De la fiesta de los libros

Benhur Sánchez Suárez

Hace algunos años dejé de entusiasmarme con viajar a Bogotá para participar en la Feria del Libro, que por su sigla se nombra Filbo.

De ser protagonista en las primeras, que se constituían en una verdadera fiesta de la inteligencia y la amistad, pasé a la indiferencia.

Era tan afiebrado por estar en medio de la fiesta de los libros que mis vacaciones laborales las programaba para poder estar los quince días metido en los pabellones, recorriendo los puestos de las editoriales, abrazando a los escritores, mirando los libros posibles y los imposibles y al frente de los míos, que se vendían bien, aunque nadie lo notara.

Desde el 2010, cuando tuve el traspiés de mi corazón, no volví, sino a unos pocos actos puntuales y comencé a perderle el gusto a un acontecimiento que en verdad no era una fiesta sino un mero acto comercial en el que había comenzado a perderse el protagonismo del escritor para darle preponderancia a la negociación, a la transacción del objeto como un espectáculo circense y no como el producto de la inteligencia.

Entonces, la fiesta de los libros pasó a ser la feria de las vanidades. Había qué ver los nuevos modelos de sombreros en las cabezas más brillantes del país, las bufandas de variados estilos y última generación como banderas amorosas, tibias, sobre los cuellos lívidos.

Y las miradas altivas, que a duras penas se permitían un saludo distante y evasivo para esos escritores desconocidos con ánimos de participar en la fiesta, pero temerosos ante la arrogancia sublime de los grandes creadores del país y del exterior, que siguen pensando que son mejores que los demás.

Recuerdo que hace unos años, un genio de esos me dijo con una copa de vino en la mano “yo soy el mejor escritor de nuestra generación”. Creo que sonreí, para evitar la carcajada.

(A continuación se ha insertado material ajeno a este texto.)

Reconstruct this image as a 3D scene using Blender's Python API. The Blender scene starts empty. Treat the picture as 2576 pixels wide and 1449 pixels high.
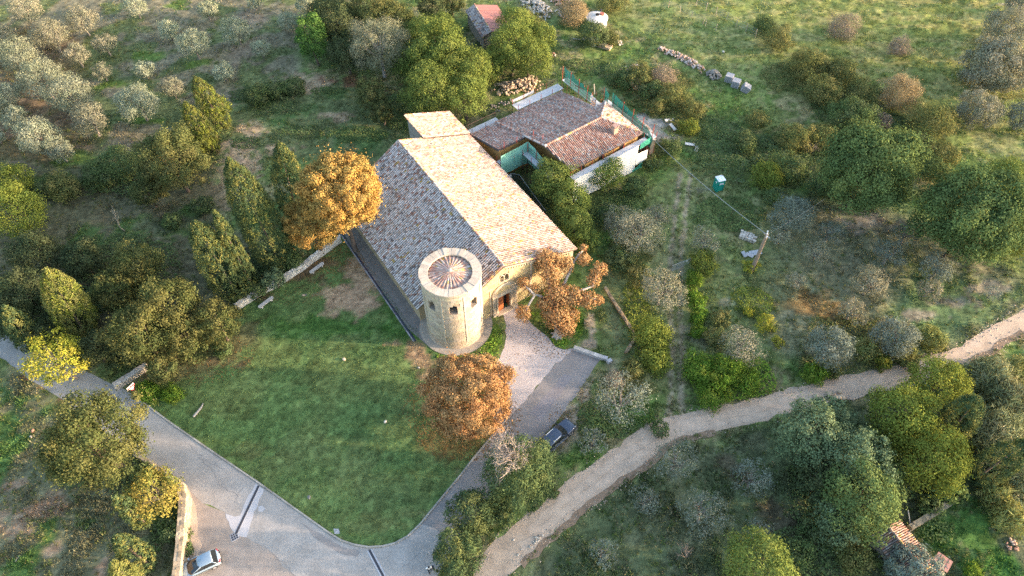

Hace mucho que sé que nadie es mejor que los demás, ni peor, sólo somos producto de la comunicación, unos nos comunicamos peor o mejor que los otros y el libro necesita, más allá de su calidad, de divulgación, esa que se hace mezquina y privilegiada hasta en una fiesta tan grande como una feria del libro.

Eso comencé a analizar en la distancia, por mi estado de salud. Y entonces decidí no asistir más, ni siquiera a la presentación de algún libro mío.

Salvo un acontecimiento extraordinario que concite mi interés, no vuelvo a perder tiempo y dinero, aunque ahí estaré si hay una verdadera fiesta del libro y la lectura.

Por ahora nada cambia.

Sólo es positivo de la feria, el público. Ojalá carguen toneladas de libros, así no sean los míos. Que lean. Eso me hace sentir vivo.